== Required task ==
Each entry below should be echoed exactly, with pictures omitted.

★ ★ ★ ★ ★

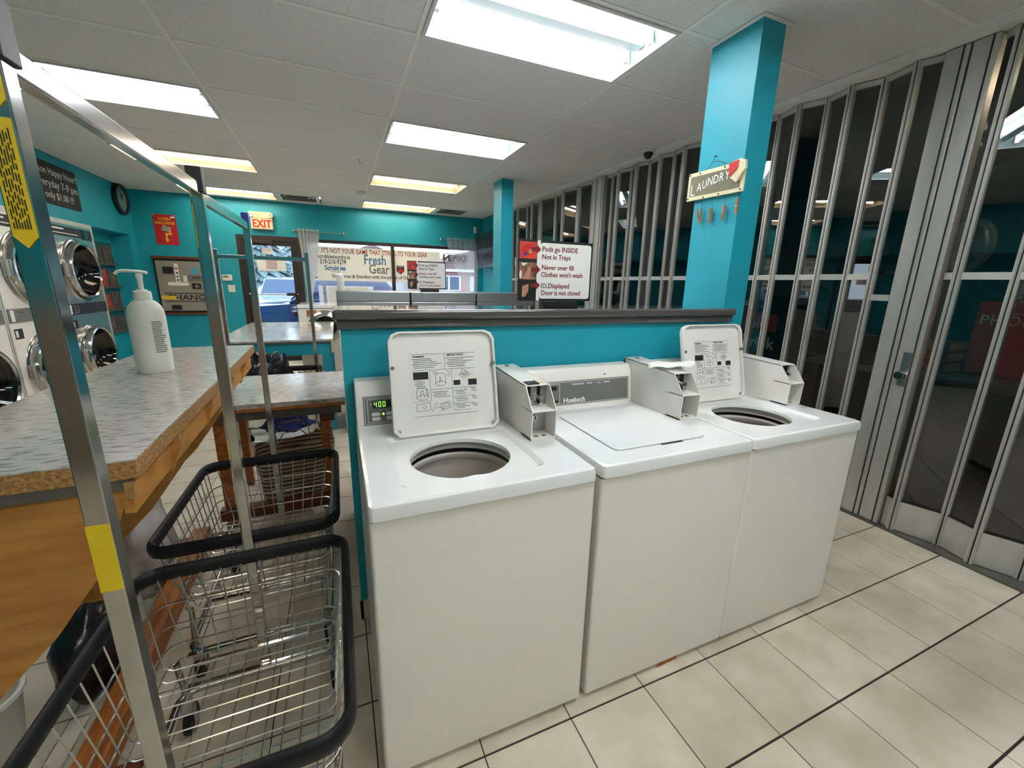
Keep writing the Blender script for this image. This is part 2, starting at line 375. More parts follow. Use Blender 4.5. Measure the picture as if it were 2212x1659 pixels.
# header board over the partition
a0,a1 = YF,6.72
mb = MB(); mb.add([(xw(a0)-.10,a0,2.60),(xw(a1)-.10,a1,2.60),(xw(a1)+.06,a1,2.60),(xw(a0)+.06,a0,2.60),(xw(a0)-.10,a0,H),(xw(a1)-.10,a1,H),(xw(a1)+.06,a1,H),(xw(a0)+.06,a0,H)],
   [(0,3,2,1),(4,5,6,7),(0,1,5,4),(1,2,6,5),(2,3,7,6),(3,0,4,7)])
mb.v = [(x,y,(2.618 if z < 2.62 else z)) for x,y,z in mb.v]
tag(mb.build('trim_1','ceiling_grid'), kind='structure')
# low wall baseboard under window
tag(MB().box(DX1,WX1,YB-.015,YB,0,.1).build('baseboard_back','bronze'), kind='structure')

# window and door
win = MB().frame([(WX0,WZ0),(WX1,WZ0),(WX1,WZ1),(WX0,WZ1)],[(WX0+.05,WZ0+.05),(WX1-.05,WZ0+.05),(WX1-.05,WZ1-.05),(WX0+.05,WZ1-.05)],'y',YB+.02,YB+.09).build('window_1','bronze'); tag(win, kind='structure')
MB().box(1.0,1.06,YB+.02,YB+.09,WZ0+.05,WZ1-.05).build('mullion','bronze',win)
MB().box(WX0+.05,1.0,YB+.05,YB+.056,WZ0+.05,WZ1-.05).build('pane','window_glass',win)
MB().box(1.06,WX1-.05,YB+.05,YB+.056,WZ0+.05,WZ1-.05).build('pane','window_glass',win)
MB().box(WX0,WX1,YB-.03,YB+.02,WZ0-.03,WZ0).build('window_sill','bronze',win)
door = MB().frame([(DX0,0),(DX1,0),(DX1,DZ),(DX0,DZ)],[(DX0+.07,.02),(DX1-.07,.02),(DX1-.07,DZ-.06),(DX0+.07,DZ-.06)],'y',YB-.01,YB+.12).build('door_1','bronze'); tag(door, kind='structure')
lx0,lx1 = DX0+.075,DX1-.075
leaf = MB().frame([(lx0,.025),(lx1,.025),(lx1,DZ-.065),(lx0,DZ-.065)],[(lx0+.07,.25),(lx1-.08,.25),(lx1-.08,DZ-.15),(lx0+.07,DZ-.15)],'y',YB+.03,YB+.08).build('door_leaf','bronze',door)
MB().box(lx0+.07,lx1-.08,YB+.05,YB+.056,.25,DZ-.15).build('pane','window_glass',door)
mb = MB().cyl((lx0+.02,YB-.03,1.165),(lx1-.02,YB-.03,1.165),.012,10).cyl((lx0+.03,YB-.03,1.165),(lx0+.03,YB+.04,1.165),.012,8).cyl((lx1-.03,YB-.03,1.165),(lx1-.03,YB+.04,1.165),.012,8)
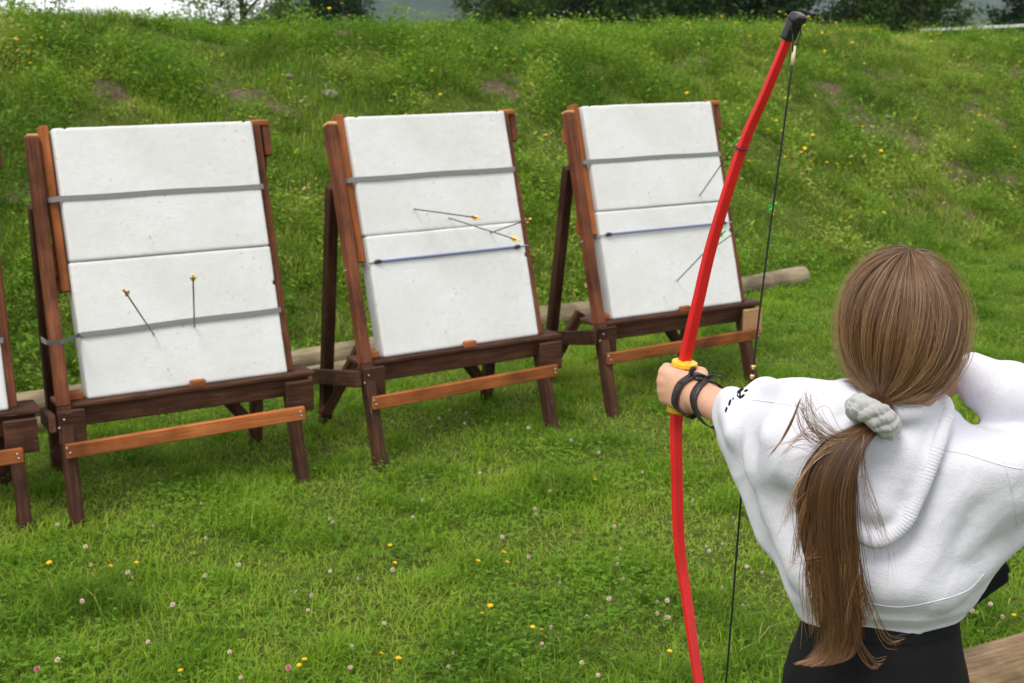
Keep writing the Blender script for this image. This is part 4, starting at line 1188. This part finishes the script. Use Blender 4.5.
# ---- hood lying on the back
RIM_PX = [(848, 392), (830, 391), (820, 400), (823, 420), (833, 450), (842, 485), (850, 512), (861, 528), (880, 535), (900, 520), (915, 497), (927, 468), (934, 440), (937, 416), (930, 404), (915, 404)]
RIM_OUT = [.002, .004, .007, .010, .013, .018, .024, .026, .026, .026, .024, .022, .022, .024, .020, .012]
RB = hits(RIM_PX, sdf_hood_base); RG = grad(sdf_hood_base, RB)
RIM = spline(RB+RG*np.array(RIM_OUT)[:, None], 120)
RIMN = grad(sdf_hood_base, RIM)
INNER_PX = [(850, 430), (880, 450), (905, 440), (870, 480), (895, 480), (912, 460), (866, 505), (885, 508)]
IB = hits(INNER_PX, sdf_hood_base); IG = grad(sdf_hood_base, IB)
HOODF = []
for px, r, o in (([(918, 410), (912, 440), (896, 475), (872, 505)], .016, .020), ([(900, 440), (890, 462), (872, 480)], .012, .018), ([(926, 420), (916, 465), (893, 508), (868, 520)], .014, .016), ([(838, 395), (836, 420), (846, 450)], .014, .016), ([(846, 470), (858, 500), (876, 518)], .012, .014)):
    b = hits(px, sdf_hood_base); g = grad(sdf_hood_base, b); HOODF.append((spline(b+g*(o-r+.006), 6), r))
def sdf_hoodpiece(p):
    p = f32(p); d = None
    for i, b in enumerate(IB):
        q = ell(p, b+IG[i]*.002, (.034, .034, .034)); d = q if d is None else smin(d, q, .04)
    d = d+.010
    for P, r in HOODF: d = smin(d, poly_d(p, P)-r, .012)
    d = smin(d, poly_d(p, RIM[::5])-.010, .014)
    d = smin(d, poly_d(p, [at(840, 410, 2.04), at(858, 404, 1.985), at(884, 412, 1.952), at(912, 410, 1.950), at(932, 403, 2.0)])-.020, .02)
    return d+.003*(fbm(p[:, 0]+p[:, 1]*.5, p[:, 2], 30, 3, 2)-.5)

def cloth(name, col, var, rough=.85, sheen=.3, weave=900):
    m, nt, b = mat_new(name)
    v = coords(nt); a = noise(nt, v, 7, 4); f = noise(nt, v, weave*.45, 3, .7); g = noise(nt, v, 140, 4, .7)
    r = ramp(nt, [(.3, tuple(c*(1-var) for c in col)), (.7, col)], a)
    nt.links.new(r.outputs[0], b.inputs['Base Color'])
    b.inputs['Roughness'].default_value = rough; b.inputs['Sheen Weight'].default_value = sheen; b.inputs['Specular IOR Level'].default_value = .2
    ad = N(nt, 'ShaderNodeMath', operation='ADD'); nt.links.new(f, ad.inputs[0]); nt.links.new(g, ad.inputs[1])
    bump(nt, b, ad.outputs[0], .4, .003)
    return m
WHITE_CLOTH = cloth('white_fleece', (.62, .62, .685), .03, sheen=.08)
BLACK_CLOTH = cloth('black_cloth', (.0055, .0055, .0062), .3, .85, 0)
GREY_KNIT = cloth('grey_jersey', (.43, .43, .42), .25, .9, .4, 700)
DENIM_SHOE = cloth('grey_shoe', (.12, .12, .13), .2)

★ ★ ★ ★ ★

== Result of the exercise ==
Keep writing the Blender script for this image. This is part 2, starting at line 375. More parts follow. Use Blender 4.5. Measure the picture as if it were 2212x1659 pixels.
# header board over the partition
a0,a1 = YF,6.72
mb = MB(); mb.add([(xw(a0)-.10,a0,2.60),(xw(a1)-.10,a1,2.60),(xw(a1)+.06,a1,2.60),(xw(a0)+.06,a0,2.60),(xw(a0)-.10,a0,H),(xw(a1)-.10,a1,H),(xw(a1)+.06,a1,H),(xw(a0)+.06,a0,H)],
   [(0,3,2,1),(4,5,6,7),(0,1,5,4),(1,2,6,5),(2,3,7,6),(3,0,4,7)])
mb.v = [(x,y,(2.618 if z < 2.62 else z)) for x,y,z in mb.v]
tag(mb.build('trim_1','ceiling_grid'), kind='structure')
# low wall baseboard under window
tag(MB().box(DX1,WX1,YB-.015,YB,0,.1).build('baseboard_back','bronze'), kind='structure')

# window and door
win = MB().frame([(WX0,WZ0),(WX1,WZ0),(WX1,WZ1),(WX0,WZ1)],[(WX0+.05,WZ0+.05),(WX1-.05,WZ0+.05),(WX1-.05,WZ1-.05),(WX0+.05,WZ1-.05)],'y',YB+.02,YB+.09).build('window_1','bronze'); tag(win, kind='structure')
MB().box(1.0,1.06,YB+.02,YB+.09,WZ0+.05,WZ1-.05).build('mullion','bronze',win)
MB().box(WX0+.05,1.0,YB+.05,YB+.056,WZ0+.05,WZ1-.05).build('pane','window_glass',win)
MB().box(1.06,WX1-.05,YB+.05,YB+.056,WZ0+.05,WZ1-.05).build('pane','window_glass',win)
MB().box(WX0,WX1,YB-.03,YB+.02,WZ0-.03,WZ0).build('window_sill','bronze',win)
door = MB().frame([(DX0,0),(DX1,0),(DX1,DZ),(DX0,DZ)],[(DX0+.07,.02),(DX1-.07,.02),(DX1-.07,DZ-.06),(DX0+.07,DZ-.06)],'y',YB-.01,YB+.12).build('door_1','bronze'); tag(door, kind='structure')
lx0,lx1 = DX0+.075,DX1-.075
leaf = MB().frame([(lx0,.025),(lx1,.025),(lx1,DZ-.065),(lx0,DZ-.065)],[(lx0+.07,.25),(lx1-.08,.25),(lx1-.08,DZ-.15),(lx0+.07,DZ-.15)],'y',YB+.03,YB+.08).build('door_leaf','bronze',door)
MB().box(lx0+.07,lx1-.08,YB+.05,YB+.056,.25,DZ-.15).build('pane','window_glass',door)
mb = MB().cyl((lx0+.02,YB-.03,1.165),(lx1-.02,YB-.03,1.165),.012,10).cyl((lx0+.03,YB-.03,1.165),(lx0+.03,YB+.04,1.165),.012,8).cyl((lx1-.03,YB-.03,1.165),(lx1-.03,YB+.04,1.165),.012,8)
Keep writing the Blender script for this image. This is part 4, starting at line 1188. This part finishes the script. Use Blender 4.5.
# ---- hood lying on the back
RIM_PX = [(848, 392), (830, 391), (820, 400), (823, 420), (833, 450), (842, 485), (850, 512), (861, 528), (880, 535), (900, 520), (915, 497), (927, 468), (934, 440), (937, 416), (930, 404), (915, 404)]
RIM_OUT = [.002, .004, .007, .010, .013, .018, .024, .026, .026, .026, .024, .022, .022, .024, .020, .012]
RB = hits(RIM_PX, sdf_hood_base); RG = grad(sdf_hood_base, RB)
RIM = spline(RB+RG*np.array(RIM_OUT)[:, None], 120)
RIMN = grad(sdf_hood_base, RIM)
INNER_PX = [(850, 430), (880, 450), (905, 440), (870, 480), (895, 480), (912, 460), (866, 505), (885, 508)]
IB = hits(INNER_PX, sdf_hood_base); IG = grad(sdf_hood_base, IB)
HOODF = []
for px, r, o in (([(918, 410), (912, 440), (896, 475), (872, 505)], .016, .020), ([(900, 440), (890, 462), (872, 480)], .012, .018), ([(926, 420), (916, 465), (893, 508), (868, 520)], .014, .016), ([(838, 395), (836, 420), (846, 450)], .014, .016), ([(846, 470), (858, 500), (876, 518)], .012, .014)):
    b = hits(px, sdf_hood_base); g = grad(sdf_hood_base, b); HOODF.append((spline(b+g*(o-r+.006), 6), r))
def sdf_hoodpiece(p):
    p = f32(p); d = None
    for i, b in enumerate(IB):
        q = ell(p, b+IG[i]*.002, (.034, .034, .034)); d = q if d is None else smin(d, q, .04)
    d = d+.010
    for P, r in HOODF: d = smin(d, poly_d(p, P)-r, .012)
    d = smin(d, poly_d(p, RIM[::5])-.010, .014)
    d = smin(d, poly_d(p, [at(840, 410, 2.04), at(858, 404, 1.985), at(884, 412, 1.952), at(912, 410, 1.950), at(932, 403, 2.0)])-.020, .02)
    return d+.003*(fbm(p[:, 0]+p[:, 1]*.5, p[:, 2], 30, 3, 2)-.5)

def cloth(name, col, var, rough=.85, sheen=.3, weave=900):
    m, nt, b = mat_new(name)
    v = coords(nt); a = noise(nt, v, 7, 4); f = noise(nt, v, weave*.45, 3, .7); g = noise(nt, v, 140, 4, .7)
    r = ramp(nt, [(.3, tuple(c*(1-var) for c in col)), (.7, col)], a)
    nt.links.new(r.outputs[0], b.inputs['Base Color'])
    b.inputs['Roughness'].default_value = rough; b.inputs['Sheen Weight'].default_value = sheen; b.inputs['Specular IOR Level'].default_value = .2
    ad = N(nt, 'ShaderNodeMath', operation='ADD'); nt.links.new(f, ad.inputs[0]); nt.links.new(g, ad.inputs[1])
    bump(nt, b, ad.outputs[0], .4, .003)
    return m
WHITE_CLOTH = cloth('white_fleece', (.62, .62, .685), .03, sheen=.08)
BLACK_CLOTH = cloth('black_cloth', (.0055, .0055, .0062), .3, .85, 0)
GREY_KNIT = cloth('grey_jersey', (.43, .43, .42), .25, .9, .4, 700)
DENIM_SHOE = cloth('grey_shoe', (.12, .12, .13), .2)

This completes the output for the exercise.